§ WHAT IS ASKED:
Pull each line containing "this" out of the data and copy it.

[Start INPUT DATA]

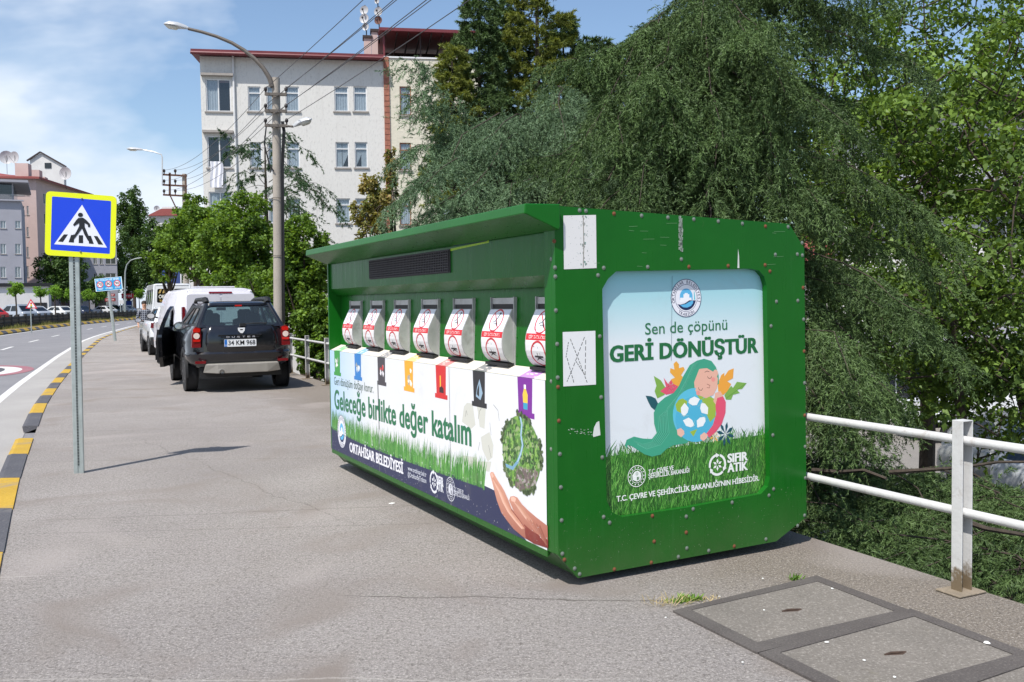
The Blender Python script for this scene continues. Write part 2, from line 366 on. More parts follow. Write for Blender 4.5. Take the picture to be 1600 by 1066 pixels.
# ---- ground materials
def ground_mat():
    m=bpy.data.materials.new('worn pavement concrete'); m.use_nodes=True; nt=m.node_tree; b=nt.nodes['Principled BSDF']
    P=nn(nt,'ShaderNodeNewGeometry').outputs['Position']
    big=noise(nt,P,.45,6,.62,.4); mid=noise(nt,P,2.3,8,.7); fine=noise(nt,P,30,6,.85); agg=noise(nt,P,75,4,.8)
    c=ramp(nt,big,[(.3,s2l((139,133,130))),(.52,s2l((153,147,143))),(.72,s2l((164,158,154)))])
    c=mixc(nt,mth(nt,'MULTIPLY',mth(nt,'SUBTRACT',mid,.42),1.6,clamp=True),c,s2l((141,135,128)))
    # browner, mossier concrete to the right, by the railing
    sx=nn(nt,'ShaderNodeSeparateXYZ'); nt.links.new(P,sx.inputs[0])
    br=mth(nt,'ADD',sx.outputs[0],mth(nt,'MULTIPLY',sx.outputs[1],.47)); br=mth(nt,'ADD',br,mth(nt,'MULTIPLY',mth(nt,'SUBTRACT',mid,.5),1.2))
    br=mth(nt,'MULTIPLY',mth(nt,'SUBTRACT',br,2.95),.9,clamp=True)
    c=mixc(nt,mth(nt,'MULTIPLY',br,.75),c,s2l((122,112,99)))
    st=noise(nt,P,1.1,9,.75,.8)
    c=mixc(nt,mth(nt,'MULTIPLY',mth(nt,'SUBTRACT',st,.6),3.2,clamp=True),c,s2l((112,104,96)))
    c=mixc(nt,mth(nt,'MULTIPLY',mth(nt,'SUBTRACT',fine,.48),4.5,clamp=True),c,s2l((92,86,81)))
    c=mixc(nt,mth(nt,'MULTIPLY',mth(nt,'SUBTRACT',agg,.54),6,clamp=True),c,s2l((214,206,198)))
    c=mixc(nt,mth(nt,'MULTIPLY',mth(nt,'SUBTRACT',.45,agg),7,clamp=True),c,s2l((66,61,57)))
    # cracks and construction joints : (nx,ny,offset,wobble,width,strength,light)
    def line(nx,ny,off,wob,wd,k,lo,hi,col):
        nonlocal c
        ln=mth(nt,'ADD',mth(nt,'MULTIPLY',sx.outputs[0],nx),mth(nt,'MULTIPLY',sx.outputs[1],ny))
        ln=mth(nt,'ADD',ln,mth(nt,'MULTIPLY',mth(nt,'SUBTRACT',noise(nt,P,1.7,7,.65),.5),wob))
        dd=mth(nt,'ABSOLUTE',mth(nt,'SUBTRACT',ln,off))
        f=mth(nt,'SUBTRACT',1,mth(nt,'DIVIDE',dd,wd),clamp=True)
        al=mth(nt,'SUBTRACT',mth(nt,'MULTIPLY',sx.outputs[0],ny),mth(nt,'MULTIPLY',sx.outputs[1],nx))
        g1=mth(nt,'MULTIPLY',mth(nt,'SUBTRACT',al,lo),4,clamp=True); g2=mth(nt,'MULTIPLY',mth(nt,'SUBTRACT',hi,al),4,clamp=True)
        f=mth(nt,'MULTIPLY',mth(nt,'MULTIPLY',f,g1),mth(nt,'MULTIPLY',g2,k))
        c=mixc(nt,f,c,col)
    dk=s2l((70,64,58)); lt=s2l((190,184,176))
    pt=noise(nt,P,.8,3,.5,1.2); c=mixc(nt,mth(nt,'MULTIPLY',mth(nt,'SUBTRACT',pt,.54),5,clamp=True),c,s2l((136,127,120))); p2_=noise(nt,P,.55,2,.5,.6); c=mixc(nt,mth(nt,'MULTIPLY',mth(nt,'SUBTRACT',p2_,.6),5,clamp=True),c,s2l((166,158,153)))
    ol=noise(nt,P,2.6,4,.6,1.5); c=mixc(nt,mth(nt,'MULTIPLY',mth(nt,'SUBTRACT',ol,.68),4,clamp=True),c,s2l((98,92,86)))
    line(.09,.996,5.0,.16,.012,.8,-1.5,.7,dk)       # crack toward the bottom centre, ending at the weeds
    line(-.12,.993,7.45,.12,.01,.55,-3.0,.4,dk)
    line(-.12,.993,5.9,.05,.012,.5,-3.9,-2.1,lt)
    line(.02,.999,9.7,.25,.010,.5,-5.5,-1.8,dk)
    line(-.1,.99,12.6,.3,.012,.5,-9,-1.5,dk)
    line(.1,.99,17.4,.3,.02,.5,-12,-3,dk)
    line(.88,.47,4.86,.05,.015,.7,-14,-1.9,dk)
    line(-.1,.99,7.9,.1,.02,.4,-5.5,-3.2,lt)
    line(-.05,.99,6.75,.08,.008,.5,-3.6,.2,dk); line(.03,.99,3.9,.2,.01,.5,-3,.4,lt); line(-.08,.99,14.6,.2,.015,.5,-9,-2,lt); line(.3,.95,3.3,.5,.006,.5,-3.4,-1.5,dk)
    line(.8,.6,3.1,.35,.010,.4,-12,-6.0,dk)
    nt.links.new(c,b.inputs['Base Color']); b.inputs['Roughness'].default_value=.88; b.inputs['Specular IOR Level'].default_value=.3
    bn=nn(nt,'ShaderNodeBump'); bn.inputs['Strength'].default_value=.8; bn.inputs['Distance'].default_value=.012
    nt.links.new(mth(nt,'ADD',fine,agg),bn.inputs['Height']); nt.links.new(bn.outputs[0],b.inputs['Normal'])
    return m
def speck_mat(name,cols,scale=70,rough=.85,big=.5,patch=None):
    m=bpy.data.materials.new(name); m.use_nodes=True; nt=m.node_tree; b=nt.nodes['Principled BSDF']
    P=nn(nt,'ShaderNodeNewGeometry').outputs['Position']
    c=ramp(nt,noise(nt,P,big,6,.65,.3),[(.3,s2l(cols[0])),(.7,s2l(cols[1]))])
    f=noise(nt,P,scale,3,.7)
    c=mixc(nt,mth(nt,'MULTIPLY',mth(nt,'SUBTRACT',f,.54),4,clamp=True),c,s2l(cols[2]))
    c=mixc(nt,mth(nt,'MULTIPLY',mth(nt,'SUBTRACT',.44,f),4,clamp=True),c,s2l(cols[3]))
    if patch: c=mixc(nt,mth(nt,'MULTIPLY',mth(nt,'SUBTRACT',noise(nt,P,2.1,8,.72,.6),patch[0]),5,clamp=True),c,s2l(patch[1]))
    nt.links.new(c,b.inputs['Base Color']); b.inputs['Roughness'].default_value=rough; b.inputs['Specular IOR Level'].default_value=.3
    bn=nn(nt,'ShaderNodeBump'); bn.inputs['Strength'].default_value=.5; bn.inputs['Distance'].default_value=.006
    nt.links.new(f,bn.inputs['Height']); nt.links.new(bn.outputs[0],b.inputs['Normal'])
    return m
m_pave=ground_mat()
m_road=speck_mat('road asphalt',[(118,117,120),(132,131,133),(160,158,158),(92,90,92)],60)
m_gut=speck_mat('gutter concrete',[(148,145,142),(164,161,157),(186,183,178),(120,116,112)],60)
m_cover=speck_mat('cover concrete',[(108,103,97),(124,118,111),(166,160,153),(84,79,74)],75,.9,1.5,(.6,(104,98,80)))
m_iron=speck_mat('dark iron frame',[(80,75,73),(94,89,86),(122,116,110),(58,54,52)],90,.75,3)
m_white=speck_mat('road paint white',[(196,195,192),(214,213,210),(222,220,218),(160,158,156)],40,.7,.8,(.62,(150,148,147)))
m_red=speck_mat('road paint red',[(146,98,106),(156,106,112),(164,118,124),(132,98,104)],40,.8,.5,(.55,(132,128,130)))
m_yel=speck_mat('kerb paint yellow',[(172,138,42),(190,154,52),(200,172,88),(132,112,60)],60,.75,2,(.53,(136,128,116)))
m_blk=speck_mat('kerb paint black',[(74,74,80),(90,90,94),(124,122,122),(56,56,60)],60,.8,2,(.56,(128,124,120)))
m_soil=speck_mat('soil',[(82,74,56),(96,86,64),(120,108,84),(58,52,40)],20)
# ---- ground
gm=MB(); gm.add([(-900,-60,-3.5),(900,-60,-3.5),(900,1500,-3.5),(-900,1500,-3.5)],[(0,1,2,3)])
m_low=speck_mat('lower street asphalt',[(120,116,112),(136,132,127),(160,156,150),(96,92,88)],30)
tag(gm.build('lower_ground',m_low),kind='structure')
sheet('pavement',lambda y:cv(KERB,y),lambda y:cv(EDGE,y),0,m_pave,th=3.5)
sheet('road',lambda y:cv(FARK,y)-.1,lambda y:cv(KERB,y)-.01,-.09,m_road)
sheet('gutter',lambda y:cv(KERB,y)-.95,lambda y:cv(KERB,y)-.18,-.084,m_gut)
sheet('road_edge_line',lambda y:cv(KERB,y)-1.10,lambda y:cv(KERB,y)-.93,-.083,m_white)
sheet('far_edge_line',lambda y:cv(FARK,y)+.25,lambda y:cv(FARK,y)+.4,-.084,m_white)
dm=MB()
for y0 in np.arange(-4,150,8.5):
    y1=y0+3.2
    def mid(y): return (cv(KERB,y)+cv(FARK,y))/2+.2
    dm.add([(mid(y0)-.08,y0,-.083),(mid(y0)+.08,y0,-.083),(mid(y1)+.08,y1,-.083),(mid(y1)-.08,y1,-.083)],[(0,1,2,3)])
tag(dm.build('lane_dashes',m_white),kind='structure')
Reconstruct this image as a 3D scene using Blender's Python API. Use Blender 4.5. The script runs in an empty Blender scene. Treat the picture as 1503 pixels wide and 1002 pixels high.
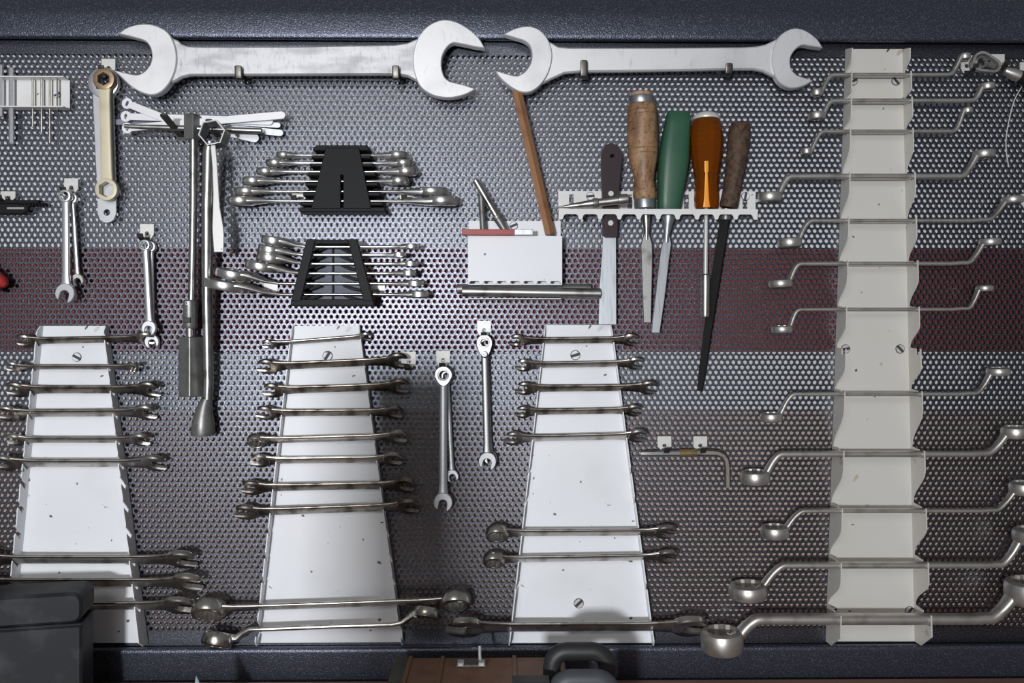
import bpy, bmesh, math, random
import numpy as np
from mathutils import Matrix, Vector
from mathutils.geometry import tessellate_polygon
random.seed(7)
C = bpy.context.scene.collection
SC = bpy.context.scene
rad = math.radians
MM = 0.001

# ------------------------------------------------------------------ camera, world, lights, exposure
D = 1250.0                                   # camera to panel, mm
YAW = rad(0.7)
cam = bpy.data.cameras.new('camera')
cam_o = bpy.data.objects.new('camera', cam); C.objects.link(cam_o)
cam_o.location = (0, -D*MM, 1.5)
cam_o.rotation_euler = (rad(90), 0, -YAW)
cam.sensor_width = 36.0
cam.lens = 36.0*1250/1503
cam.clip_start = 0.05
SC.camera = cam_o

w = bpy.data.worlds.new('world'); SC.world = w; w.use_nodes = True
w.node_tree.nodes['Background'].inputs[0].default_value = (0.93, 0.96, 1.0, 1)
w.node_tree.nodes['Background'].inputs[1].default_value = 0.13

def area(name, loc, target, sx, sy, power, col):
    l = bpy.data.lights.new(name, 'AREA'); l.shape = 'RECTANGLE'; l.size = sx; l.size_y = sy
    l.energy = power; l.color = col
    o = bpy.data.objects.new(name, l); C.objects.link(o); o.location = loc
    o.rotation_euler = (Vector(target)-Vector(loc)).to_track_quat('-Z', 'Y').to_euler()
    return o
area('key_lamp', (-0.63, -3.2, 1.45), (-0.1, 0, 1.5), 0.18, 0.18, 66, (0.93, 0.96, 1.0))

area('ceiling_lamp', (-0.65, -2.6, 2.33), (-0.1, 0, 1.5), 1.1, 0.7, 12, (1.0, 0.98, 0.94))

SC.view_settings.view_transform = 'Standard'
SC.view_settings.look = 'None'
SC.view_settings.exposure = 0.0
SC.view_settings.gamma = 1.0
SC.view_settings.use_curve_mapping = False

# ------------------------------------------------------------------ pixel ray -> point at a real depth (mm; h = height in front of the panel)
R3 = Matrix.Rotation(-YAW, 3, 'Z')
EYE = Vector((0, -D, 1500.0))
def P(px, py, h=0.0):
    d = R3 @ Vector(((px-751.5)/1250.0, 1.0, (501.0-py)/1250.0))
    t = (-h - EYE.y)/d.y
    return EYE + d*t

class F:                                     # a thing's frame: origin and axes, in mm
    def __init__(s, o, X=(1, 0, 0), Y=(0, 0, 1)):
        X = Vector(X).normalized(); Y = Vector(Y); Y = (Y - X*Y.dot(X)).normalized(); Z = X.cross(Y)
        s.o = Vector(o)
        s.M = Matrix((( X.x, Y.x, Z.x, s.o.x), (X.y, Y.y, Z.y, s.o.y), (X.z, Y.z, Z.z, s.o.z), (0, 0, 0, 1)))
        s.I = s.M.inverted()
    def loc(s, px, py, h):
        return s.I @ P(px, py, h)
    def world(s):
        m = s.M.copy(); m.translation = m.translation*MM; return m
def face(px, py, h=0.0):                     # axes right, up, towards the room
    return F(P(px, py, h))

# ------------------------------------------------------------------ mesh builder
class MB:
    def __init__(s): s.v = []; s.f = []; s.T = None
    def add(s, vs, fs):
        b = len(s.v)
        s.v += [tuple(s.T @ Vector(p)) if s.T else tuple(p) for p in vs]
        s.f += [tuple(i+b for i in f) for f in fs]
    def rings(s, rs, caps=True, closed=False):
        n = len(rs[0]); vs = [p for r in rs for p in r]; fs = []
        m = len(rs)
        for i in range(m if closed else m-1):
            a, b = i*n, ((i+1) % m)*n
            for j in range(n):
                k = (j+1) % n
                fs.append((a+j, a+k, b+k, b+j))
        if caps and not closed:
            fs.append(tuple(range(n))[::-1]); fs.append(tuple(range((m-1)*n, m*n)))
        s.add(vs, fs); return s
    def prism(s, pts, z0, z1, c=0.0):
        pts = [Vector((p[0], p[1])) for p in pts]
        a = sum(p.x*q.y-q.x*p.y for p, q in zip(pts, pts[1:]+pts[:1]))
        if a < 0: pts = pts[::-1]
        n = len(pts)
        def off(d):
            out = []
            for i in range(n):
                p0, p, p1 = pts[i-1], pts[i], pts[(i+1) % n]
                e0 = (p-p0).normalized() if (p-p0).length > 1e-6 else Vector((1, 0))
                e1 = (p1-p).normalized() if (p1-p).length > 1e-6 else e0
                n0, n1 = Vector((-e0.y, e0.x)), Vector((-e1.y, e1.x))
                m = n0+n1
                m = m.normalized() if m.length > 1e-3 else n0
                k = max(m.dot(n0), 0.5)
                out.append(p+m*(d/k))
            return out
        if c > 0:
            q = off(c)
            lv = [(q, z0), (pts, z0+c), (pts, z1-c), (q, z1)]
        else:
            lv = [(pts, z0), (pts, z1)]
        if n <= 4: return s.rings([[(p.x, p.y, z) for p in r] for r, z in lv])
        base = len(s.v); m = len(lv)
        s.rings([[(p.x, p.y, z) for p in r] for r, z in lv], caps=False)
        for (r, z), o in ((lv[0], base), (lv[-1], base+(m-1)*n)):
            for tri in tessellate_polygon([[Vector((p.x, p.y, 0)) for p in r]]): s.f.append(tuple(i+o for i in tri))
        return s
    def box(s, x0, x1, y0, y1, z0, z1, c=0.0):
        return s.prism([(x0, y0), (x1, y0), (x1, y1), (x0, y1)], z0, z1, c)
    def tube(s, path, rr, n=12, side=(0, 1, 0), e=2.0, cap=0.0):
        path = [Vector(p) for p in path]; S = Vector(side)
        m = len(path)
        rr = list(rr) if isinstance(rr, (list, tuple)) and isinstance(rr[0], (list, tuple, int, float)) and len(rr) == m and not (m == 2 and isinstance(rr, tuple)) else [rr]*m
        rr = [(r, r) if isinstance(r, (int, float)) else r for r in rr]
        out = []
        for i, p in enumerate(path):
            t = (path[min(i+1, m-1)]-path[max(i-1, 0)]).normalized()
            sd = S - t*S.dot(t)
            if sd.length < 1e-4: sd = t.orthogonal()
            sd.normalize(); nr = t.cross(sd)
            def loop(k, q):
                L = []
                for j in range(n):
                    a = 2*math.pi*(j+.5)/n; ca, sa = math.cos(a), math.sin(a)
                    x = math.copysign(abs(ca)**(2/e), ca)*rr[i][0]*k
                    y = math.copysign(abs(sa)**(2/e), sa)*rr[i][1]*k
                    L.append(q+sd*x+nr*y)
                return L
            if cap and i == 0:
                out.append(loop(.55, p)); out.append(loop(1, p+t*cap))
            elif cap and i == m-1:
                out.append(loop(1, p-t*cap)); out.append(loop(.55, p))
            else: out.append(loop(1, p))
        return s.rings(out)
    def ring(s, cx, cy, z0, z1, ro, ri, teeth=12, c=1.0, n=48, tilt=0.0, hexa=False):
        def rin(a):
            if hexa:
                b = (a % (math.pi/3))-math.pi/6
                return ri*math.cos(math.pi/6)/math.cos(b)
            k = (a*teeth/(2*math.pi)) % 1.0
            return ri*(1-.10*abs(2*k-1))
        def lp(f, z):
            L = []
            for j in range(n):
                a = 2*math.pi*j/n; r = f(a)
                x, y = r*math.cos(a), r*math.sin(a)
                zz = z
                xx = x*math.cos(tilt)-zz*math.sin(tilt); zz = x*math.sin(tilt)+zz*math.cos(tilt)
                L.append((cx+xx, cy+y, zz))
            return L
        R = [lp(lambda a: ro-c, z0), lp(lambda a: ro-.3*c, z0+.3*c), lp(lambda a: ro, z0+c), lp(lambda a: ro, z1-c), lp(lambda a: ro-.3*c, z1-.3*c), lp(lambda a: ro-c, z1),
             lp(lambda a: rin(a)+.4, z1), lp(rin, z1-.4), lp(rin, z0+.4), lp(lambda a: rin(a)+.4, z0)]
        return s.rings(R, closed=True)
    def holed(s, poly, hx, hy, r, z0, z1, n=24):       # convex plate with one round hole
        poly = [Vector(p) for p in poly]; c = Vector((hx, hy)); O = []; I = []
        angs = sorted({round((2*math.pi*j/n) % (2*math.pi), 5) for j in range(n)} |
                      {round(math.atan2(p.y-hy, p.x-hx) % (2*math.pi), 5) for p in poly})
        for a in angs:
            d = Vector((math.cos(a), math.sin(a))); best = None
            for p, q in zip(poly, poly[1:]+poly[:1]):
                e = q-p; den = d.x*e.y-d.y*e.x
                if abs(den) < 1e-9: continue
                w_ = p-c; t = (w_.x*e.y-w_.y*e.x)/den; u = (w_.x*d.y-w_.y*d.x)/den
                if t > 0 and -1e-4 <= u <= 1.0001 and (best is None or t > best): best = t
            O.append(c+d*(best or r+1)); I.append(c+d*r)
        mk = lambda L, z: [(p.x, p.y, z) for p in L]
        return s.rings([mk(O, z0), mk(O, z1), mk(I, z1), mk(I, z0)], closed=True)
    def build(s, name, mat, parent=None, ang=35):
        me = bpy.data.meshes.new(name)
        me.from_pydata([(a*MM, b*MM, c*MM) for a, b, c in s.v], [], s.f)
        bm = bmesh.new(); bm.from_mesh(me)
        bmesh.ops.recalc_face_normals(bm, faces=bm.faces[:]); bm.to_mesh(me); bm.free()
        me.materials.append(mat)
        me.shade_smooth(); me.set_sharp_from_angle(angle=rad(ang))
        o = bpy.data.objects.new(name, me); C.objects.link(o)
        if parent is not None: o.parent = parent
        return o
def tag(o, label, cat, group=None):
    o['label'] = label; o['category'] = cat
    if group: o['group'] = group
    return o
def thing(name, fr, label, cat, group=None):
    o = bpy.data.objects.new(name, None); C.objects.link(o)
    o.empty_display_size = .02
    o.matrix_world = fr.world()
    return tag(o, label, cat, group)
def solo(name, mb, mat, fr, label, cat, group=None, ang=35):
    o = mb.build(name, mat, None, ang); o.matrix_world = fr.world()
    return tag(o, label, cat, group)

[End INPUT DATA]

§ TASK RESULT:
The Blender Python script for this scene continues. Write part 2, from line 366 on. More parts follow. Write for Blender 4.5. Take the picture to be 1600 by 1066 pixels.
Reconstruct this image as a 3D scene using Blender's Python API. Use Blender 4.5. The script runs in an empty Blender scene. Treat the picture as 1503 pixels wide and 1002 pixels high.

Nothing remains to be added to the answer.